Investing is fundamentally a social, not natural, science.
And the social sciences will always contain elements of subjectivity — contrary to mainstream economics, where the economy can be neatly modulated on a supply and demand graph with perfect causal explanations.
F. Ross Johnson, the CEO of the great American food and tobacco conglomerate RJR Nabisco in the 1980s, often lamented the poor market valuation of his shares despite its great cash flows.
In the revered business book Barbarians at the Gate, Johnson famously complained:
“It’s plain as the nose on your face that this company is wildly undervalued…we tried to put food and tobacco businesses together, and it hasn’t worked. Diversification is not working. We are sitting on food assets that are worth 25x earnings and we trade at 9x earnings, because we’re still seen as a tobacco company.”
Negative cultural perceptions of tobacco soiled RJR Nabisco’s prospects.
But in the case of crypto, the problem is even more fundamental.
Fundamental property rights suck.
As Montealegre argued, most companies play the game of “narrative Stalinism” because weak token holder protections raise the cost of capital and entry barriers for more risk-averse institutional investors.
From the viewpoint of a fundamentals investor, wishing for an alt season so “number goes up” is pure hopium. You’re better off betting on a token with real revenue flows, but first: Fix the property rights problem.
Fundamental companies
Despite the prevailing problems in crypto capital markets, however, a handful of companies have punched up against their weight. Revenue-generating companies are scarce, but they exist.
Within finance, Jupiter, Raydium and Ethena are all million-dollar-generating businesses. The Hyperliquid perps DEX stands out at the top, with $1-2 million in daily revenues.
If you prefer businesses not tethered to the “circular” economy of DeFi, there is the onchain private credit Maple Finance, which hit a monthly high in $1 million revenue in May. Or Shuffle, a gambling app generating an annualized $100 million + in “net gaming revenue.”
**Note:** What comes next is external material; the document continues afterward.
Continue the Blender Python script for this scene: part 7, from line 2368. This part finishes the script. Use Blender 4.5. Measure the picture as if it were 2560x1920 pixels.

Even the nascent DePIN sector has a few breakouts of its own, namely the data-scraping Grass (allegedly generating eight figure annualized revenues) and the real-time kinematic network Geodnet, making sub $2-3 million in annual recurring revenues (ARR).
Debate around the right ways to value tokens is also notably louder, as seen in recent talk around real economic value (REV). This suggests a growing class of investors moving away from speculation, and toward more rigorous approaches to valuations.